▸ **PROBLEM STATEMENT**: State how many lines in the listing below include the word "with", and add nothing besides the number.

▸ **MATERIAL PROVIDED**:
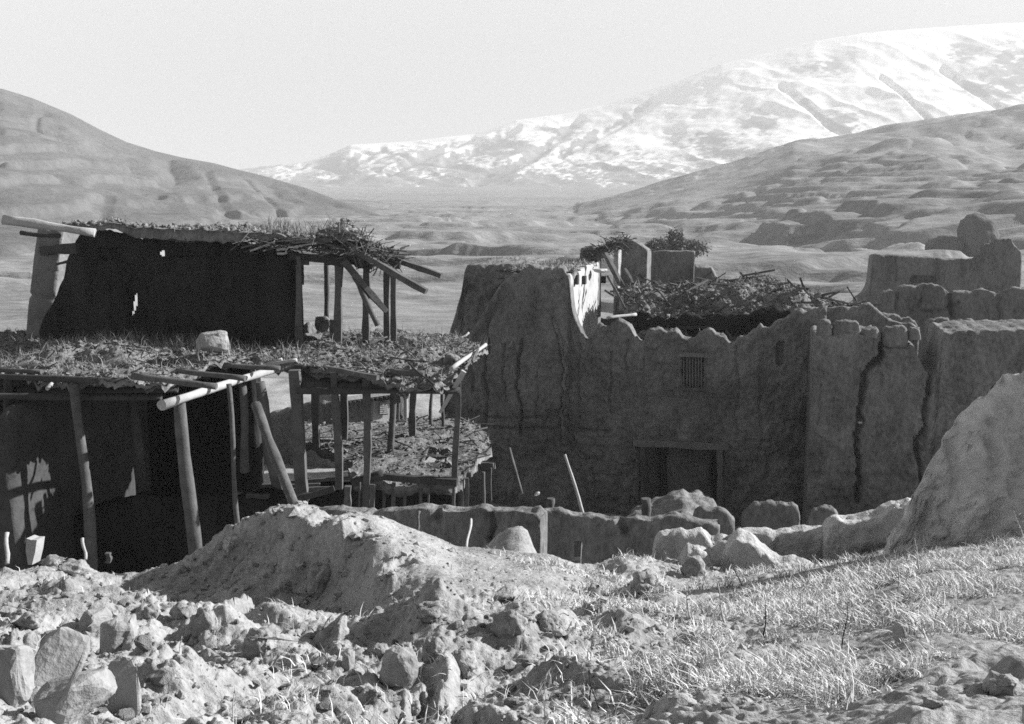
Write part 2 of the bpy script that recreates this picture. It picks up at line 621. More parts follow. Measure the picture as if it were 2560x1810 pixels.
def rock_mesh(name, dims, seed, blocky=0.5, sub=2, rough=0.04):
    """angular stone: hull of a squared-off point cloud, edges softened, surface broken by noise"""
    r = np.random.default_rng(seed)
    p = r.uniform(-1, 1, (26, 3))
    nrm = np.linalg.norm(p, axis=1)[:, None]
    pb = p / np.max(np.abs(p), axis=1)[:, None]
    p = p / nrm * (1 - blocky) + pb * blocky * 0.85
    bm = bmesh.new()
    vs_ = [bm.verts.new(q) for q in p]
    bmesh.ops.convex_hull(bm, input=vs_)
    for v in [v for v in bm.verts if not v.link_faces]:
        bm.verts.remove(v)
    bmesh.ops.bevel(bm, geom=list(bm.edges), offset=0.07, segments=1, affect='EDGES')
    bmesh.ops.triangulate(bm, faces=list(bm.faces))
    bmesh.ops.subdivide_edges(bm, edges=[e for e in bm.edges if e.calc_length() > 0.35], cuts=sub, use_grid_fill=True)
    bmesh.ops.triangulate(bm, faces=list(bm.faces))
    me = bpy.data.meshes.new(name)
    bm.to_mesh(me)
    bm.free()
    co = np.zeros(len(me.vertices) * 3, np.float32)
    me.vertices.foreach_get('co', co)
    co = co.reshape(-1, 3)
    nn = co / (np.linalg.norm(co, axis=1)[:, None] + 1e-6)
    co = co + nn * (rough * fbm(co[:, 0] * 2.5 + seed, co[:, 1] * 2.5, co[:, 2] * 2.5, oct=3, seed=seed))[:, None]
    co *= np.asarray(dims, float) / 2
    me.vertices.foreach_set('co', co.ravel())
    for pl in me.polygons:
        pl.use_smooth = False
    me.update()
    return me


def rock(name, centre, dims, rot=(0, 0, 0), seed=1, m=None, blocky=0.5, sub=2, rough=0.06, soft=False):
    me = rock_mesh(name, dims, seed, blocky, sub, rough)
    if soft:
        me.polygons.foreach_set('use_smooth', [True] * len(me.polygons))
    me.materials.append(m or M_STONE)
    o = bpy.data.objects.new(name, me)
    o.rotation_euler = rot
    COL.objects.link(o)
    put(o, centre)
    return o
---
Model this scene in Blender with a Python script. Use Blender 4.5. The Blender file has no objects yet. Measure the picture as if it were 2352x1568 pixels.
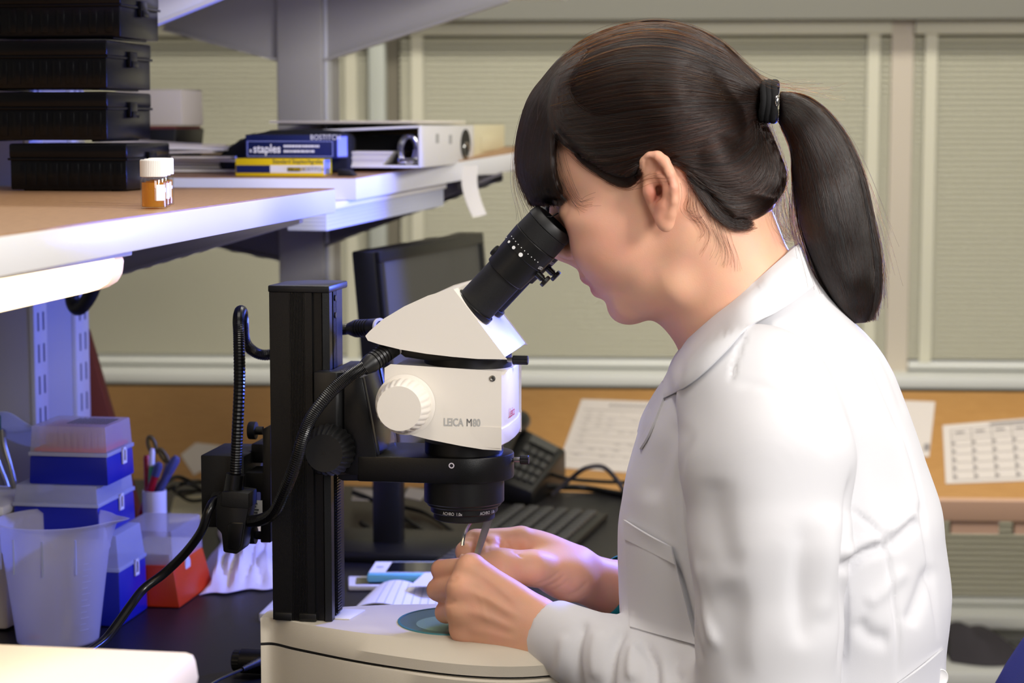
* * *
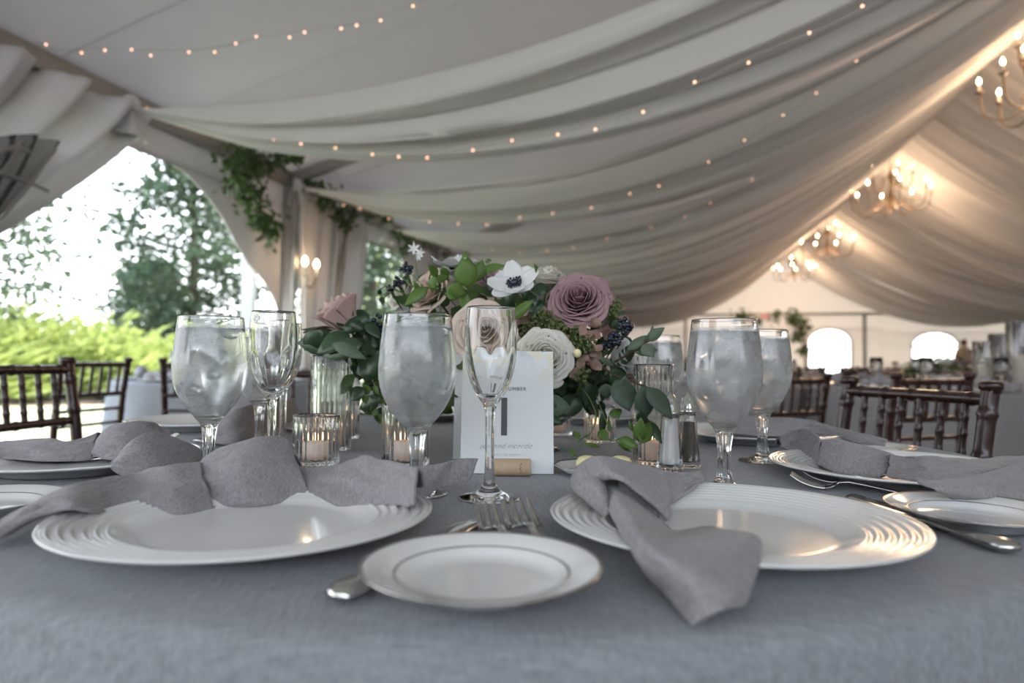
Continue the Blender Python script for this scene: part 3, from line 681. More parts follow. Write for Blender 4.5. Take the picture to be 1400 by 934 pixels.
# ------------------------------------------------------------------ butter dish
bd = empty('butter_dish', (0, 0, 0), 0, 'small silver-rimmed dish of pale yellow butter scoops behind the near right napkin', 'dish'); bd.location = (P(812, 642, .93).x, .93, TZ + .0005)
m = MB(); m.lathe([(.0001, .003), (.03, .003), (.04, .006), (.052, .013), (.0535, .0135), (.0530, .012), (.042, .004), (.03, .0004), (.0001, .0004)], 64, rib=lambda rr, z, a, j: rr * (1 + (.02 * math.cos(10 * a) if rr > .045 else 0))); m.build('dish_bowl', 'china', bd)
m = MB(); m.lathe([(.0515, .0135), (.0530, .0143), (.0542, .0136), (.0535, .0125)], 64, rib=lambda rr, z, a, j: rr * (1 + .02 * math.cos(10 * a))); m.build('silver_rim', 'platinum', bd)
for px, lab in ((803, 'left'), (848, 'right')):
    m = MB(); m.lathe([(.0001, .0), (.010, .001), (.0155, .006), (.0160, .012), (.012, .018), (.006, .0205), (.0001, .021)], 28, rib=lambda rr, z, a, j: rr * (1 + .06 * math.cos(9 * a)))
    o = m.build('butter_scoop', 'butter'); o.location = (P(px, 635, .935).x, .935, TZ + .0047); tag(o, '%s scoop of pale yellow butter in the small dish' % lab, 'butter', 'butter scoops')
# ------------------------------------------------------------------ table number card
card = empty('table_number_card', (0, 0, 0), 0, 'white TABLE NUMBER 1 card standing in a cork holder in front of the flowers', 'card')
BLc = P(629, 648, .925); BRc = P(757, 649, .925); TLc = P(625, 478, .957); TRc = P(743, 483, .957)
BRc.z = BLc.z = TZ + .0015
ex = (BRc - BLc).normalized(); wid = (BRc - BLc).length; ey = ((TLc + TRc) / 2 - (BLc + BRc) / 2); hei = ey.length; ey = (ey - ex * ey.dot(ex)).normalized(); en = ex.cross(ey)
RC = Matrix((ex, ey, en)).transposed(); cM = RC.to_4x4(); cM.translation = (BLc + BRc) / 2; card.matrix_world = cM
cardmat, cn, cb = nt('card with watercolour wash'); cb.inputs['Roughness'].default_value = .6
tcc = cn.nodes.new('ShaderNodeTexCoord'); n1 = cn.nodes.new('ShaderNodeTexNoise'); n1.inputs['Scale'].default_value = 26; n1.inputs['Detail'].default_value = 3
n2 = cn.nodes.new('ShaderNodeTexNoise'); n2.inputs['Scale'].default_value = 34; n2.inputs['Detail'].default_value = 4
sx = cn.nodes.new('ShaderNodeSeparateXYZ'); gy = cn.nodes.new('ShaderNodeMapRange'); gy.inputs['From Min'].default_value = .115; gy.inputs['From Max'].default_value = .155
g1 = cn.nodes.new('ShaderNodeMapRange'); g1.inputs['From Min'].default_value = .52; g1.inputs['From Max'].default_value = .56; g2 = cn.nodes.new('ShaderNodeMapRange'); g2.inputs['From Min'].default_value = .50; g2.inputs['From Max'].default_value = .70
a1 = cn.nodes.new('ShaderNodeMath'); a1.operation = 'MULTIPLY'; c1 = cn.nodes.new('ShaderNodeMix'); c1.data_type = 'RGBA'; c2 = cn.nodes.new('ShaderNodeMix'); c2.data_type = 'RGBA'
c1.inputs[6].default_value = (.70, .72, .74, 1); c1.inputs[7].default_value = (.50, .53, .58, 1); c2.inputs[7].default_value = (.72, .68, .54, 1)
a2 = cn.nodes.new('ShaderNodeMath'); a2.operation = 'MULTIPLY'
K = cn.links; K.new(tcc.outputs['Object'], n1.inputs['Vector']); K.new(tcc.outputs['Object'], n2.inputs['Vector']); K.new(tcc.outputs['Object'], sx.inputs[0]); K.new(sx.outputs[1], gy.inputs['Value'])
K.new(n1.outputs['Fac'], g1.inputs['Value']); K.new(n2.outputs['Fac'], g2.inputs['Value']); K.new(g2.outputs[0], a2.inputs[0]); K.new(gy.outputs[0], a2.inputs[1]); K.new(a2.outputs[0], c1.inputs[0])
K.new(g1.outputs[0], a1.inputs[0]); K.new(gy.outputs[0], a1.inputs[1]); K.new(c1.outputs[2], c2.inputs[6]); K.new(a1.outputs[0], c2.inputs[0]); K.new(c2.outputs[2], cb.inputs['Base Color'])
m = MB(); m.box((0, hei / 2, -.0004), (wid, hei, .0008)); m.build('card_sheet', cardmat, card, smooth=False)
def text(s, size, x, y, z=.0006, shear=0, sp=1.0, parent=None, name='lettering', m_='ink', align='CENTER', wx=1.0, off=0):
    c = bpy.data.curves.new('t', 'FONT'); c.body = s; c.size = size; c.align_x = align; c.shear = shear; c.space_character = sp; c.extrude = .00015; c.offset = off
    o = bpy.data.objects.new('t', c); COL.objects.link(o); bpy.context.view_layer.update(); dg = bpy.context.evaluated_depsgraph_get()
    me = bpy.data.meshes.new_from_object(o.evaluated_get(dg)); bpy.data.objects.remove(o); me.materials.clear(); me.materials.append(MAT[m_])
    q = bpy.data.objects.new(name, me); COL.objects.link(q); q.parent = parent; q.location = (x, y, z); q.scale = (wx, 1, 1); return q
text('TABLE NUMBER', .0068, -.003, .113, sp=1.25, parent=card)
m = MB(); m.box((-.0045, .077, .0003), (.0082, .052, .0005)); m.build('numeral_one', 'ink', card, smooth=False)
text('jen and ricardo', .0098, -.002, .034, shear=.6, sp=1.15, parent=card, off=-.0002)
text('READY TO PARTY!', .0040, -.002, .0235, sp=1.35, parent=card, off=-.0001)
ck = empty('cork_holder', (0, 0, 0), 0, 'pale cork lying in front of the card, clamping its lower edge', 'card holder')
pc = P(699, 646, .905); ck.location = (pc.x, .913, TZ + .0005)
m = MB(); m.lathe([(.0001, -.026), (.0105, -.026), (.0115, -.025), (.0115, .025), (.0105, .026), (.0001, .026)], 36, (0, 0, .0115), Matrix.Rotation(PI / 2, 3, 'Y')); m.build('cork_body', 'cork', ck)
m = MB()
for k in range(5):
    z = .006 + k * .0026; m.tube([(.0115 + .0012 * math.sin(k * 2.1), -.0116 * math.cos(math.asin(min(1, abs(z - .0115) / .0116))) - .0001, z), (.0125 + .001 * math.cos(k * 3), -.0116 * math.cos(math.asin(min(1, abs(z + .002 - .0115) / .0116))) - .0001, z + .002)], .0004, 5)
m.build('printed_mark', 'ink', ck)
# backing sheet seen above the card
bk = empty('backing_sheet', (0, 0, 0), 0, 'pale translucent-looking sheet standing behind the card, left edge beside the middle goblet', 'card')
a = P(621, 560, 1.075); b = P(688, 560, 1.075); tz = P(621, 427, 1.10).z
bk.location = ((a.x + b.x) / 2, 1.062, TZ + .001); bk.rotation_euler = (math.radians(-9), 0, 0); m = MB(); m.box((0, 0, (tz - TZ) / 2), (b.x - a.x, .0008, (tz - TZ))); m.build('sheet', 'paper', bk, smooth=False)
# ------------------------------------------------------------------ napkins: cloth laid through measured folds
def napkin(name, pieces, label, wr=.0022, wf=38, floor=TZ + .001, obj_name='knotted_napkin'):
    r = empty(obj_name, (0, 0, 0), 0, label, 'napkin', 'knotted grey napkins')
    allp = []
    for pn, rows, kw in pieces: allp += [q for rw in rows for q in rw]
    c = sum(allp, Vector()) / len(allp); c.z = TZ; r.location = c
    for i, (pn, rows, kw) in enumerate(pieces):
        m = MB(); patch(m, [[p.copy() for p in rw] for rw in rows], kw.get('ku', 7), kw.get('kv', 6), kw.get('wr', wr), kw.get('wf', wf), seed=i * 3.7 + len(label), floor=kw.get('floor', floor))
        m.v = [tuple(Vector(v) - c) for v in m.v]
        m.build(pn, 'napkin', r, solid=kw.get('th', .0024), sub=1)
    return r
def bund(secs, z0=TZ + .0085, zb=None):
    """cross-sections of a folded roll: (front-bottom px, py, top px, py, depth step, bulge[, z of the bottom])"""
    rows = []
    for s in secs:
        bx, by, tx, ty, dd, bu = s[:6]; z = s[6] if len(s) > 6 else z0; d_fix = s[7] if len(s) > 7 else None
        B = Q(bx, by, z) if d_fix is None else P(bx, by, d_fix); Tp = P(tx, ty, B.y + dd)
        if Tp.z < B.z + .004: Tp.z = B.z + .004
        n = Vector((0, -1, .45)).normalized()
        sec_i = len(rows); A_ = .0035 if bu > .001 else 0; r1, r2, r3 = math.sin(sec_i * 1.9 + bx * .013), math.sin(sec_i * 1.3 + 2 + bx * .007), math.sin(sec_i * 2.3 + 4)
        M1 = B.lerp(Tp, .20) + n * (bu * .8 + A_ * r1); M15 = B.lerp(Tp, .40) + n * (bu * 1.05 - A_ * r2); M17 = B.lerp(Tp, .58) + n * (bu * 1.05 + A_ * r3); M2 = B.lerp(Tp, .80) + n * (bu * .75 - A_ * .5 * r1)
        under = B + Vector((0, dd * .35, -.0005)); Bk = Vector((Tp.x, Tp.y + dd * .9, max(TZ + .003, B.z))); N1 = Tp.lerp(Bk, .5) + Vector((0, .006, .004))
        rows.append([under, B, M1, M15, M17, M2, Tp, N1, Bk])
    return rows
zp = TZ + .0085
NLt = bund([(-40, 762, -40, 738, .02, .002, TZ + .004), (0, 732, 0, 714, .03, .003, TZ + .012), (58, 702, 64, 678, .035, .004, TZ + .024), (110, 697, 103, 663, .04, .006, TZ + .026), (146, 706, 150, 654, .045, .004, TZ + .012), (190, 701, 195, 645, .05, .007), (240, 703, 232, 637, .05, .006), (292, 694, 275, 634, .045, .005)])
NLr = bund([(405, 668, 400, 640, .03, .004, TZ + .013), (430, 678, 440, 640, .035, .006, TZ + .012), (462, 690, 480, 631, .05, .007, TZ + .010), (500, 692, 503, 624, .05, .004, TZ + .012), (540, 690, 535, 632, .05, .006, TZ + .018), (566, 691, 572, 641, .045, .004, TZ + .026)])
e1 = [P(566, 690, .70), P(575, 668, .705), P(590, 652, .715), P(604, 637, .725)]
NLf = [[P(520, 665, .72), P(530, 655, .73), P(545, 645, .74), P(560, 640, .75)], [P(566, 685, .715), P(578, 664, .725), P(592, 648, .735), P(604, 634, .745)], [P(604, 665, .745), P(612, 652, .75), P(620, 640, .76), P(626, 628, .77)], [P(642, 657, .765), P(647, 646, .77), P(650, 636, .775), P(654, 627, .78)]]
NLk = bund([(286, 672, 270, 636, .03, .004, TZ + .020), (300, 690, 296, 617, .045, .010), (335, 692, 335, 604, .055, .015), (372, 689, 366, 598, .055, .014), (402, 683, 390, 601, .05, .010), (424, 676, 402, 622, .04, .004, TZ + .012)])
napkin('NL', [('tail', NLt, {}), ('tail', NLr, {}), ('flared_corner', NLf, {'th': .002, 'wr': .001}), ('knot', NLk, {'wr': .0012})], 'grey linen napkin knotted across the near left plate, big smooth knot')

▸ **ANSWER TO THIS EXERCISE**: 2